What is the Roadmap for Peace?

It is a plan for lasting peace in the Palestinian-Israeli conflict. The roadmap was announced by the Bush administration on March 14, 2003, after several months of working with Russian, European Union, and United Nations (UN) officials to develop the plan, which calls for a permanent two-state solution. The roadmap outlines specific, actionable steps to be taken by each side in the conflict. The U.S. State Department described it as a “performance-based and goal-driven roadmap, with clear phases, timelines, target dates, and benchmarks aiming at progress through reciprocal steps by the two parties in the political, security, economic, humanitarian, and institution-building fields.” In announcing the roadmap, President George W. Bush (1946-) called for an end to the recent wave of violence (intifada) in the Middle East, for authoritative Palestinian leadership, and for Israeli readiness to comply.

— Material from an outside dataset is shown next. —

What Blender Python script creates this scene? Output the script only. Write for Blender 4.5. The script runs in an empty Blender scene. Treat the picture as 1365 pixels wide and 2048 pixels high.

He asked for Israeli and Palestinian leaders to contribute to and discuss the roadmap, and he repeated his call for “all parties in the Middle East to abandon old hatreds and to meet their responsibilities for peace.” The plan, the last phase of which was to have been completed in 2004–05, foundered amid the daily violence of the Second Intifada, but was given new promise in May 2005 when Palestinian and Israeli leaders met in Egypt to discuss peace.